I also don't find it important for a guy to be white, but I also think that most times, people are naturally more attracted to people of their own race. I'm pretty sure there have been studies done on the subject. But again, I also have a friend who is white herself, but has never dated a white guy. People are attracted to who they're attracted to, no changing that.

All I ask for is a guy that does something for me personally (I genuinely don't really care what other people think) attraction-wise, and with whom I click. A career that he CARES about would also be nice, but money, ehh...I can make my own and support myself, doesn't matter to me. Intelligence (because I consider myself intelligent), humor (everyone says this, shouldn't it go WITHOUT saying??), and common interests would also be great.

I do have a fairly high self-value without being cocky and I, too, have trouble getting a date, but I, too have been told that I intimidate men (at 4'11", no less :) ).

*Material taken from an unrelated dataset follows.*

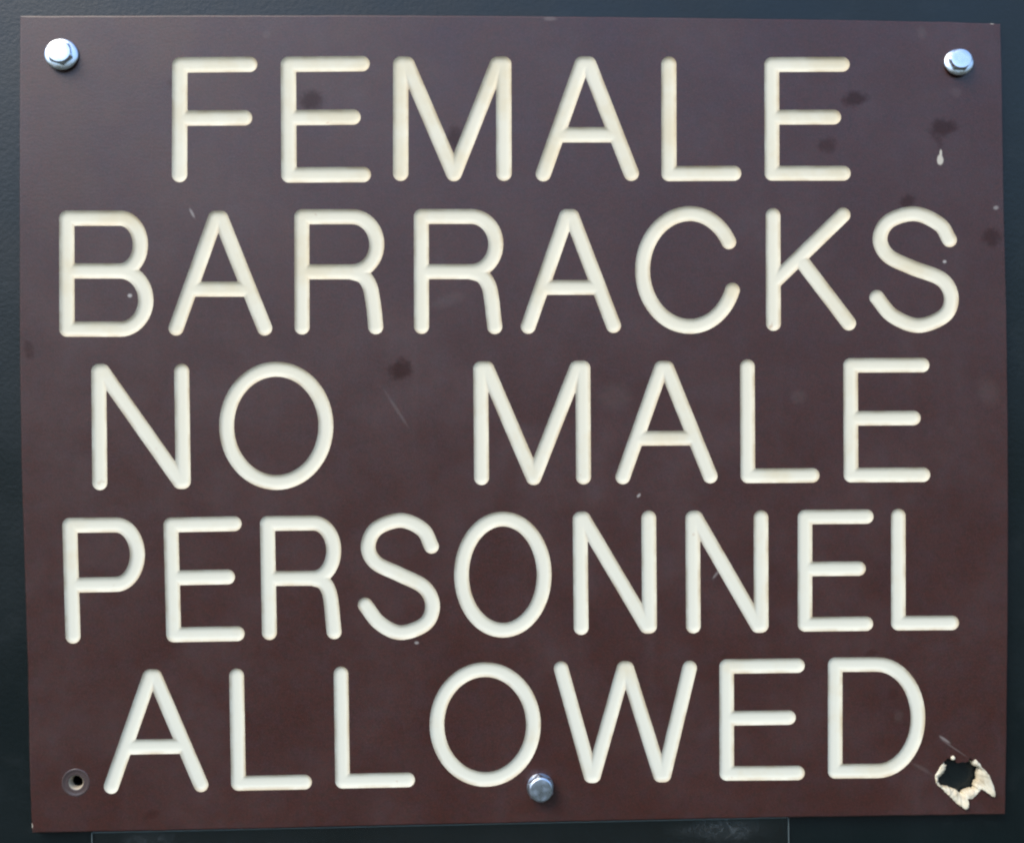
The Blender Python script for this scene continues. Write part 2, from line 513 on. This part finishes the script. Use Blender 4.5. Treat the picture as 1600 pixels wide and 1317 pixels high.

To the OP, nine months being single isn't so bad anyway, I'm sure you'll be fine. :) If you're confident in being a smart, successful, attractive woman, then it's clearly their problem and their loss.

iVillage Member
Registered: 01-26-2006
Fri, 08-10-2007 - 5:00pm
Wow, you could be me. I'm not even going to cut and paste because it's all of it. :) Everything down to the beer, knitting, football, baseball, and pool. :) And of course, people asking me why I'm single. BECAUSE I CAN BE!! :)
iVillage Member
Registered: 08-03-2007
Fri, 08-10-2007 - 7:12pm
About the height thing I am a 5'10 woman who just isn't turned on by men under 6'2 it has nothing to do with being shallow or anything. Just recently went out with a guy 5'10 for a couple of weeks and it felt so not sexy. There's nothing hotter than a tall guy with a great bod and a super amazing personality to go with it I just unfortunately haven't been able to experience that yet and being only 19 still doesn't make it fair lol. I am also way above average looks and still haven't had any luck with finding a boyfriend...all I get are stares and no approaches from whom I want to be approached by it's always the ugly guys that seem less shy and comfortable around me!